* [INSTRUCTIONS TO FOLLOW]:
From the line with "Write a Blender" to the line with "S.cycles.sample_clamp_indirect = 6", both included, repeat each line exactly and leave out the pictures.

Entries with scene source code:
══════════

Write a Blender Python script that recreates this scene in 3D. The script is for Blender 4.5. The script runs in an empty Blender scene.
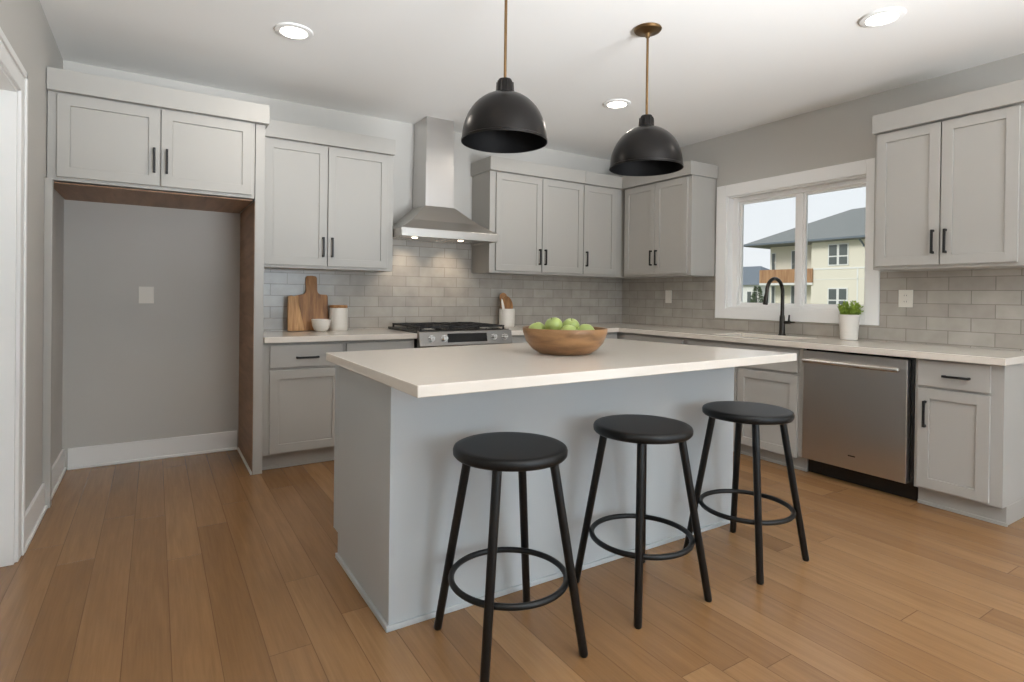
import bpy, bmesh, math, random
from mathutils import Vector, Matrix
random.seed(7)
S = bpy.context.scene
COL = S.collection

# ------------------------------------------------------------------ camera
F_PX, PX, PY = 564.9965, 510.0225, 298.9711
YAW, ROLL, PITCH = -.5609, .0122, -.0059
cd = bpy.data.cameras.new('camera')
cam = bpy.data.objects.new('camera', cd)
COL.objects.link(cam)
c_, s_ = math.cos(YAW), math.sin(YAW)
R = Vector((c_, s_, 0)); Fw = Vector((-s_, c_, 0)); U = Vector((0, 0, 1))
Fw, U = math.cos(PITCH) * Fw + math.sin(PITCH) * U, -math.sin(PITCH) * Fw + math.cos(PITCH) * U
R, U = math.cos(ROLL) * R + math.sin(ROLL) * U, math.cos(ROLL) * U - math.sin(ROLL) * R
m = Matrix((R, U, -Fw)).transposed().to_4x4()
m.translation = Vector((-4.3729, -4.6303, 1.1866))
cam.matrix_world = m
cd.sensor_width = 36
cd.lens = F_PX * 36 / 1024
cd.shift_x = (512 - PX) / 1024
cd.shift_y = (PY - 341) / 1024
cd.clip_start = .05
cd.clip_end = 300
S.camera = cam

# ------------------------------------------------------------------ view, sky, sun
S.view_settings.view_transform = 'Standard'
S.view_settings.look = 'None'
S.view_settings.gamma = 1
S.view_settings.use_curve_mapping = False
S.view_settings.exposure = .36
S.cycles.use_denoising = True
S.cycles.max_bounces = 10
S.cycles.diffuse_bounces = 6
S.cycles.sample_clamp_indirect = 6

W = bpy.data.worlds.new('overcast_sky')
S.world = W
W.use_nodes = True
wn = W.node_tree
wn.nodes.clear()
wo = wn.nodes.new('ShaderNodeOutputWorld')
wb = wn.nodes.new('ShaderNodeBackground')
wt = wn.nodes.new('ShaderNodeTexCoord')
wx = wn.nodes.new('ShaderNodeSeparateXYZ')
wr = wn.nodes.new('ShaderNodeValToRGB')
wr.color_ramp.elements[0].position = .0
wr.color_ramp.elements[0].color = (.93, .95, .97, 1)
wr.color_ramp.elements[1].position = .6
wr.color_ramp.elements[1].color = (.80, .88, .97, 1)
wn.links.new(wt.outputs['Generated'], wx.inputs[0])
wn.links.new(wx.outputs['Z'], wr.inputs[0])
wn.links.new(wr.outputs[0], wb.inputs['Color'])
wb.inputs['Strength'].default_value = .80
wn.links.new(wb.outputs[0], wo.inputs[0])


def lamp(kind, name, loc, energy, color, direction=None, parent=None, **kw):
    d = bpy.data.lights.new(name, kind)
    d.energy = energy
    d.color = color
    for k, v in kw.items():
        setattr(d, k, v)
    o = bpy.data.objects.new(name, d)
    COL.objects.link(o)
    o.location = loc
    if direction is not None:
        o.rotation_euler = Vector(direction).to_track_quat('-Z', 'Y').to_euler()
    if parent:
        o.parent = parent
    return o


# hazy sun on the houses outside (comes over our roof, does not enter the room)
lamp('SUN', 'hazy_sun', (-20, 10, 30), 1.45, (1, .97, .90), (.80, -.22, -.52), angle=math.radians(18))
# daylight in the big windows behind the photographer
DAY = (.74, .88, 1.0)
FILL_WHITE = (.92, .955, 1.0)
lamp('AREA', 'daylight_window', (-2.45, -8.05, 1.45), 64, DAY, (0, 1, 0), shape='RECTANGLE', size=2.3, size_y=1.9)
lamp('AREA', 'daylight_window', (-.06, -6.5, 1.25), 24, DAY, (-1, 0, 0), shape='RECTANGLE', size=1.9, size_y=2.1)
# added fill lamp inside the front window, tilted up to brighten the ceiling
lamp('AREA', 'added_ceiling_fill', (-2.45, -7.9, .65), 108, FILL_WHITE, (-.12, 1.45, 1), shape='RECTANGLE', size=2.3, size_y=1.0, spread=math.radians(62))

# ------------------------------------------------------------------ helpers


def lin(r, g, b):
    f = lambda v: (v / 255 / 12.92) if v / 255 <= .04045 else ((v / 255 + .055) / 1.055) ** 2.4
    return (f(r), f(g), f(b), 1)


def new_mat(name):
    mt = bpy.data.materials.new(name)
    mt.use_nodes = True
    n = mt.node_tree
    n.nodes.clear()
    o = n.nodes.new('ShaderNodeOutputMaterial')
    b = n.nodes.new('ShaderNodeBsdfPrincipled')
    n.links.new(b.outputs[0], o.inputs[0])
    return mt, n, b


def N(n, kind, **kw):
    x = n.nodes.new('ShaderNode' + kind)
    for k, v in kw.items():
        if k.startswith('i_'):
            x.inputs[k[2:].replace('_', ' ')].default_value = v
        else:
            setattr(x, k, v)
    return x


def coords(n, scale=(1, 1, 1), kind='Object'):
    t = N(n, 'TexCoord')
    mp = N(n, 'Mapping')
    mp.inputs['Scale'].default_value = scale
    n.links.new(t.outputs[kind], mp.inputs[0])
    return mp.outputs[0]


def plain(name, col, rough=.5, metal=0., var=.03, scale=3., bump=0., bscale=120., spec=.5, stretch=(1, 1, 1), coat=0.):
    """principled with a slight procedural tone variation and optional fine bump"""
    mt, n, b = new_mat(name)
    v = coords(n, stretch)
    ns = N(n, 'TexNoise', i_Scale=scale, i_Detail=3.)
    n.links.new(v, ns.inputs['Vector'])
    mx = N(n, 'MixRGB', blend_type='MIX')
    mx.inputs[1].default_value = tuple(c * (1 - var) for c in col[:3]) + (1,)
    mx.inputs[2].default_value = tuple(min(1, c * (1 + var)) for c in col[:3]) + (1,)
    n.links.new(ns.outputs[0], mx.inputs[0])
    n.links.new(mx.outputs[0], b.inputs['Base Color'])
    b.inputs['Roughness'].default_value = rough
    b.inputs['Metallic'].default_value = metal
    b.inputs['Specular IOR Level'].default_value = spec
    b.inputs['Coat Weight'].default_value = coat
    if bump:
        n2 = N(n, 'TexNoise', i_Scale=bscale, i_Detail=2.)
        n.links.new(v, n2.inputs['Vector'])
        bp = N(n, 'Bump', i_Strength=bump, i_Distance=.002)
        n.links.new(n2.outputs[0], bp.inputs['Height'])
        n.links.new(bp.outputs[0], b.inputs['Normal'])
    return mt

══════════

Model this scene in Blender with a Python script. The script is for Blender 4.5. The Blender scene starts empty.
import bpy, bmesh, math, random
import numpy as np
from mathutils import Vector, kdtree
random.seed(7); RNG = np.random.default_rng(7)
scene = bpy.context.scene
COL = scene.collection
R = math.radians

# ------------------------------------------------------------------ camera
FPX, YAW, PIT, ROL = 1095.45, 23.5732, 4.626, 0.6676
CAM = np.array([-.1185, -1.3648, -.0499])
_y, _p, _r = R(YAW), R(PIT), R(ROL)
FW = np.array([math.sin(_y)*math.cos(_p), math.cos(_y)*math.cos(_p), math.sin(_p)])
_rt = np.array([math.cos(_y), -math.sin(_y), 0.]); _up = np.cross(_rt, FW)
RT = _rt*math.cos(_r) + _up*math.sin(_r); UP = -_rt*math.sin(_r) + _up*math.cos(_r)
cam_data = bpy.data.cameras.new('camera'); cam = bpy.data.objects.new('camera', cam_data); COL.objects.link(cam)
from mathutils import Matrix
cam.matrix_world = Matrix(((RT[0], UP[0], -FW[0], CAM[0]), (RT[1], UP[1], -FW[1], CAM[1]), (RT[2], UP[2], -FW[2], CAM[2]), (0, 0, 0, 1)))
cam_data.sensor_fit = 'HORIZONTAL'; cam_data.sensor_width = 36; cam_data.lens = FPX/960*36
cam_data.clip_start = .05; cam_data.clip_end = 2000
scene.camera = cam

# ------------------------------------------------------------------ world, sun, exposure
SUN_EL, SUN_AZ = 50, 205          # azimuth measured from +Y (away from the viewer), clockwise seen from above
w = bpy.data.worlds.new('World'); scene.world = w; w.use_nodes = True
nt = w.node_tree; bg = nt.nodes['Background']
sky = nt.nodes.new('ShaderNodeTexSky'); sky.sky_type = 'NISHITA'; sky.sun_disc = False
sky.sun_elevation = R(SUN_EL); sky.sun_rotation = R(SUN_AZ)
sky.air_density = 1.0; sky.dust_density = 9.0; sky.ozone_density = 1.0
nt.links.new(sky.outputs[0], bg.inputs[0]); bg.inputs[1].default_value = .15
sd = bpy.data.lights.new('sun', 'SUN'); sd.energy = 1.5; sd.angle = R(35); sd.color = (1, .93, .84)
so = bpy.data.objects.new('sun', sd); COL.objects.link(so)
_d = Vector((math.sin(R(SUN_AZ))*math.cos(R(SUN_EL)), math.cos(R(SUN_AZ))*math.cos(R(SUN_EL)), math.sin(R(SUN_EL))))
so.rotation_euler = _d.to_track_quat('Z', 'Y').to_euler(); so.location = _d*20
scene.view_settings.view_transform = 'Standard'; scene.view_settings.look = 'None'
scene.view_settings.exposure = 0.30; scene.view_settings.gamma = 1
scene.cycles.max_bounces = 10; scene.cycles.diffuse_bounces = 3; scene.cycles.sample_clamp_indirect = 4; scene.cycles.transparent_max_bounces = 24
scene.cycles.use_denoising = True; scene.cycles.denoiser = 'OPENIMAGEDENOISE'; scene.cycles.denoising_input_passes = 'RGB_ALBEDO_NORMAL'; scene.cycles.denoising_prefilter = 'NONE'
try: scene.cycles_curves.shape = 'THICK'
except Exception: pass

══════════

* [REPLY]:
Write a Blender Python script that recreates this scene in 3D. The script is for Blender 4.5. The script runs in an empty Blender scene.
import bpy, bmesh, math, random
from mathutils import Vector, Matrix
random.seed(7)
S = bpy.context.scene
COL = S.collection

# ------------------------------------------------------------------ camera
F_PX, PX, PY = 564.9965, 510.0225, 298.9711
YAW, ROLL, PITCH = -.5609, .0122, -.0059
cd = bpy.data.cameras.new('camera')
cam = bpy.data.objects.new('camera', cd)
COL.objects.link(cam)
c_, s_ = math.cos(YAW), math.sin(YAW)
R = Vector((c_, s_, 0)); Fw = Vector((-s_, c_, 0)); U = Vector((0, 0, 1))
Fw, U = math.cos(PITCH) * Fw + math.sin(PITCH) * U, -math.sin(PITCH) * Fw + math.cos(PITCH) * U
R, U = math.cos(ROLL) * R + math.sin(ROLL) * U, math.cos(ROLL) * U - math.sin(ROLL) * R
m = Matrix((R, U, -Fw)).transposed().to_4x4()
m.translation = Vector((-4.3729, -4.6303, 1.1866))
cam.matrix_world = m
cd.sensor_width = 36
cd.lens = F_PX * 36 / 1024
cd.shift_x = (512 - PX) / 1024
cd.shift_y = (PY - 341) / 1024
cd.clip_start = .05
cd.clip_end = 300
S.camera = cam

# ------------------------------------------------------------------ view, sky, sun
S.view_settings.view_transform = 'Standard'
S.view_settings.look = 'None'
S.view_settings.gamma = 1
S.view_settings.use_curve_mapping = False
S.view_settings.exposure = .36
S.cycles.use_denoising = True
S.cycles.max_bounces = 10
S.cycles.diffuse_bounces = 6
S.cycles.sample_clamp_indirect = 6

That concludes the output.